▸ **Exercise task**
Please, without the pictures, retype exactly the lines from the start of the material through the line that holds "return t * t * (3 - 2 * t)".

▸ **Data**

========================================

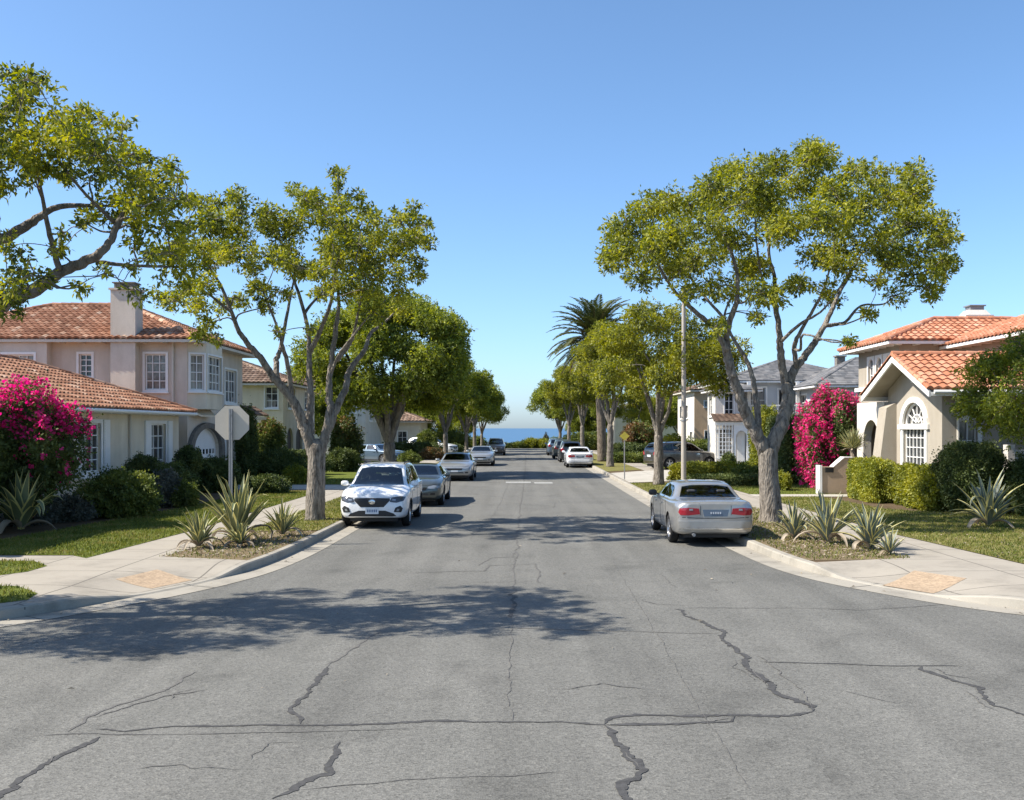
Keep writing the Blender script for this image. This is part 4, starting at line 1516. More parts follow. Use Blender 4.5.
KL = [(-2.7, 127), (-3.3, 94), (-3.8, 68), (-4.18, 48), (-4.45, 34), (-4.58, 26), (-4.66, 21.1), (-4.85, 18.5), (-5.2, 16.95), (-5.7, 15.7), (-6.3, 14.6), (-6.95, 13.55), (-7.8, 12.55), (-9.2, 11.75), (-11.5, 11.3), (-15, 11.2), (-26, 11.2), (-70, 11.2)]
KR = [(4.75, 127), (4.75, 94), (4.75, 60), (4.75, 34), (4.82, 26), (4.95, 22), (5.12, 19), (5.45, 17.3), (6.05, 15.95), (6.75, 14.8), (7.5, 14.05), (8.6, 13.3), (10, 12.75), (12, 12.4), (15, 12.3), (26, 12.3), (70, 12.3)]


def resample(P, step=.3):
    c = catmull(P, 40)
    d = np.r_[0, np.cumsum(np.linalg.norm(np.diff(c, axis=0), axis=1))]
    n = int(d[-1] / step)
    t = np.linspace(0, d[-1], n)
    return np.stack([np.interp(t, d, c[:, 0]), np.interp(t, d, c[:, 1])], axis=1)


kl = resample([(p[0], p[1]) for p in KL]); kr = resample([(p[0], p[1]) for p in KR])
RAMPC = {-1: np.array([-5.5, 16.2]), 1: np.array([5.95, 16.2])}


def nrm2(c, sg):
    d = unit(np.gradient(c, axis=0))
    n = np.stack([d[:, 1], -d[:, 0]], axis=1)      # right of travel
    return n if sg < 0 else -n


def sstep(a, b, x):
    t = np.clip((x - a) / (b - a), 0, 1)
    return t * t * (3 - 2 * t)


def hk(p, sg):
    d = np.linalg.norm(p - RAMPC[sg], axis=-1)
    return .025 + .125 * sstep(.75, 2.1, d)


def zg(x, y):
    """height of the block surfaces: kerb high, dropping to the ramp at the corner"""
    sg = -1 if x < 0 else 1
    p = np.array([x, y])
    dr = np.linalg.norm(p - RAMPC[sg])
    if dr > 3:
        return .15
    k = kl if sg < 0 else kr
    dk = np.min(np.linalg.norm(k - p, axis=1))
    h0 = float(hk(p, sg))
    return .15 - (.15 - h0) * float(1 - sstep(.1, 1.9, dk))


for sg, k in ((-1, kl), (1, kr)):
    n = nrm2(k, sg)
    A = Acc(); Gt = Acc()
    prof = lambda h: [(0.0, -.02), (0.004, .012), (.02, max(.014, h - .02)), (.045, h + .002), (.17, h + .006), (.172, h - .12)]
    rows = []
    for p, q in zip(k, n):
        h = float(hk(p, sg))
        rows.append([(p[0] + q[0] * a, p[1] + q[1] * a, z) for a, z in prof(h)])
    vs = [q for r in rows for q in r]
    m = len(rows[0])
    fs = []
    for i in range(len(rows) - 1):
        if i % 10 == 0:
            pass
        for j in range(m - 1):
            f = (i * m + j, i * m + j + 1, (i + 1) * m + j + 1, (i + 1) * m + j)
            fs.append(f if sg < 0 else f[::-1])
    A.add(vs, fs)
    struct(A.build('kerb', M['kerbcon'], None))
    # gutter pan
    vs = []
    for p, q in zip(k, n):
        vs += [(p[0] - q[0] * .46, p[1] - q[1] * .46, .006), (p[0] + q[0] * .002, p[1] + q[1] * .002, .010)]
    fs = [((2 * i, 2 * i + 1, 2 * i + 3, 2 * i + 2) if sg < 0 else (2 * i + 2, 2 * i + 3, 2 * i + 1, 2 * i)) for i in range(len(k) - 1)]
    Gt.add(vs, fs)
    # joints across kerb and gutter
    struct(Gt.build('gutter', M['guttercon'], None))
    J = Acc()
    s = np.r_[0, np.cumsum(np.linalg.norm(np.diff(k, axis=0), axis=1))]
    for d in np.arange(.8, s[-1], 3.05):
        i = min(int(np.searchsorted(s, d)), len(k) - 2)
        t = unit(k[i + 1] - k[i]); q = n[i]
        if abs(k[i][0]) > 20:
            continue
        h = float(hk(k[i], sg))
        for (a, za), (b, zb) in ((( -.46, .0095), (-.004, .0135)), ((.018, .02), (.019, h - .018)), ((.042, h + .007), (.17, h + .0105))):
            e = t * .009
            P = lambda a, z, e: (k[i][0] + q[0] * (a - .003) + e[0], k[i][1] + q[1] * (a - .003) + e[1], z)
            J.quad(P(a, za, -e), P(a, za, e), P(b, zb, e), P(b, zb, -e))
    struct(J.build('kerb_joints', M['hair'], None))

# base ground: level to the crest, then falling to the sea
A = Acc()
xs = [-600, -120, -60, 60, 120, 600]
ys = [(-150, -.03), (-40, -.03), (127.5, -.03), (135, -.6), (160, -6), (210, -21), (260, -30)]
vs = [(x, y, z) for y, z in ys for x in xs]
fs = [(j * 6 + i, j * 6 + i + 1, (j + 1) * 6 + i + 1, (j + 1) * 6 + i) for j in range(len(ys) - 1) for i in range(5)]
A.add(vs, fs)
struct(A.build('ground', M['hill'], None))
A = Acc()
xe = [-60, -30, -10, 0, 10, 30, 60]; ye = [-40, -10, 0, 8, 16, 24, 40, 60, 90, 127.4]
A.add([(x, y, 0) for y in ye for x in xe], [(j * 7 + i, j * 7 + i + 1, (j + 1) * 7 + i + 1, (j + 1) * 7 + i) for j in range(len(ye) - 1) for i in range(6)])
struct(A.build('road', M['asphalt'], None))
A = Acc()
A.quad((-60000, 200, -22), (60000, 200, -22), (60000, 60000, -22), (-60000, 60000, -22))
struct(A.build('sea', M['sea'], None))


def sheet(name, poly, off, mat, fine=None, kind='structure', parent=None):
    bm = bmesh.new()
    vs = [bm.verts.new((p[0], p[1], 0)) for p in poly]
    bm.faces.new(vs)
    bm.normal_update()
    bmesh.ops.triangulate(bm, faces=bm.faces, ngon_method='EAR_CLIP')
    if fine:
        def near(e):
            a, b = e.verts
            m_ = (a.co + b.co) / 2
            r = min(math.hypot(m_.x + 5.5, m_.y - 16.2), math.hypot(m_.x - 5.95, m_.y - 16.2))
            L = e.calc_length()
            return L > fine if r < 3.5 + L / 2 else False
        for _ in range(9):
            es = [e for e in bm.edges if near(e)]
            if not es:
                break
            bmesh.ops.subdivide_edges(bm, edges=es, cuts=1)
            bm.normal_update()
            bmesh.ops.triangulate(bm, faces=bm.faces)
    for v in bm.verts:
        v.co.z = zg(v.co.x, v.co.y) + off
    bmesh.ops.recalc_face_normals(bm, faces=bm.faces)
    for f in bm.faces:
        if f.normal.z < 0:
            f.normal_flip()
    me = bpy.data.meshes.new(name)
    bm.to_mesh(me); bm.free()
    me.materials.append(mat)
    o = bpy.data.objects.new(name, me)
    COL.objects.link(o)
    o['kind'] = kind
    return o


def inner(k, n, d):
    return k + n * d


nl, nr = nrm2(kl, -1), nrm2(kr, 1)
bl, br = inner(kl, nl, .165), inner(kr, nr, .165)       # back edge of the kerbs
near = lambda b, y0, y1, xm=70: [tuple(p) for p in b if y0 <= p[1] <= y1 and abs(p[0]) <= xm]

sheet('soil', [tuple(p) for p in bl] + [(-70, 127)], 0.0, M['soil'], .25)
sheet('soil', [tuple(p) for p in br] + [(70, 127)], 0.0, M['soil'], .25)

# left block: corner paving and the walk along the street
sheet('sidewalk', near(bl, 0, 18.55, 34) + [(-34, 19.15), (-8.1, 19.15), (-7.75, 24), (-7.6, 40), (-7.0, 90), (-6.6, 126), (-5.2, 126), (-5.6, 90), (-6.2, 40), (-6.45, 24), (-6.75, 19.0)][0:], .008, M['concrete'], .25)
sheet('lawn', [(-9.6, 18.45), (-8.9, 18.35), (-8.35, 17.7), (-8.35, 17.0), (-8.7, 16.4), (-30, 16.4), (-30, 18.45)], .012, M['lawn'])
I2 = [(-7.75, 15.45), (-7.1, 14.75), (-6.98, 14.2)] + [(p[0] - .12, p[1] + .12) for p in near(inner(kl, nl, .3), 11, 13.85, 30)] + [(-30, 15.6)]
sheet('lawn', I2, .012, M['lawn'])
LAWN_L = [(-8.12, 18.75), (-7.78, 24), (-7.62, 38.6), (-10.2, 38.6), (-10.2, 31), (-11.3, 21.6), (-12.4, 20.3), (-30, 20.3), (-30, 19.2), (-8.6, 19.2)]
sheet('lawn', LAWN_L, .014, M['lawn'])
BED_L = near(bl, 18.3, 23.6)[::-1] + [(-6.40, 23.6), (-6.60, 18.9)]
BED_L = near(bl, 18.3, 23.6)[::-1] + [(-6.52, 23.6), (-6.85, 18.9)]
sheet('planting_bed', BED_L, .006, M['mulch'])
PARK_L = near(bl, 23.6, 39.4)[::-1] + [(-6.24, 39.4), (-6.46, 23.6)]
sheet('lawn', PARK_L, .013, M['drylawn'])
PARK_L2 = near(bl, 43.2, 126)[::-1] + [(-5.2, 126), (-5.62, 90), (-6.15, 43.2)]
sheet('lawn', PARK_L2, .013, M['drylawn'])
sheet('driveway', [(-13, 39.6), (-13, 42.8)] + [(-4.42, 43.0), (-4.42, 39.6)], .016, M['drive'])
YARD_L = [(-7.55, 43.2), (-7.1, 84), (-30, 84), (-30, 48), (-12.6, 48), (-12.6, 43.2)]
sheet('lawn', YARD_L, .012, M['lawn'])
sheet('lawn', [(-7.1, 84.4), (-6.62, 126), (-40, 126), (-40, 84.4)], .012, M['drylawn'])
sheet('driveway', [(-13, 64.5), (-13, 69.5), (-3.72, 69.5), (-3.8, 64.5)], .018, M['drive'])
sheet('tactile_pad', [(-6.62, 16.4), (-6.30, 17.4), (-5.50, 16.85), (-5.86, 15.95)], .0125, M['pad'], .2)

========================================

▸ **Full response**
Keep writing the Blender script for this image. This is part 4, starting at line 1516. More parts follow. Use Blender 4.5.
KL = [(-2.7, 127), (-3.3, 94), (-3.8, 68), (-4.18, 48), (-4.45, 34), (-4.58, 26), (-4.66, 21.1), (-4.85, 18.5), (-5.2, 16.95), (-5.7, 15.7), (-6.3, 14.6), (-6.95, 13.55), (-7.8, 12.55), (-9.2, 11.75), (-11.5, 11.3), (-15, 11.2), (-26, 11.2), (-70, 11.2)]
KR = [(4.75, 127), (4.75, 94), (4.75, 60), (4.75, 34), (4.82, 26), (4.95, 22), (5.12, 19), (5.45, 17.3), (6.05, 15.95), (6.75, 14.8), (7.5, 14.05), (8.6, 13.3), (10, 12.75), (12, 12.4), (15, 12.3), (26, 12.3), (70, 12.3)]


def resample(P, step=.3):
    c = catmull(P, 40)
    d = np.r_[0, np.cumsum(np.linalg.norm(np.diff(c, axis=0), axis=1))]
    n = int(d[-1] / step)
    t = np.linspace(0, d[-1], n)
    return np.stack([np.interp(t, d, c[:, 0]), np.interp(t, d, c[:, 1])], axis=1)


kl = resample([(p[0], p[1]) for p in KL]); kr = resample([(p[0], p[1]) for p in KR])
RAMPC = {-1: np.array([-5.5, 16.2]), 1: np.array([5.95, 16.2])}


def nrm2(c, sg):
    d = unit(np.gradient(c, axis=0))
    n = np.stack([d[:, 1], -d[:, 0]], axis=1)      # right of travel
    return n if sg < 0 else -n


def sstep(a, b, x):
    t = np.clip((x - a) / (b - a), 0, 1)
    return t * t * (3 - 2 * t)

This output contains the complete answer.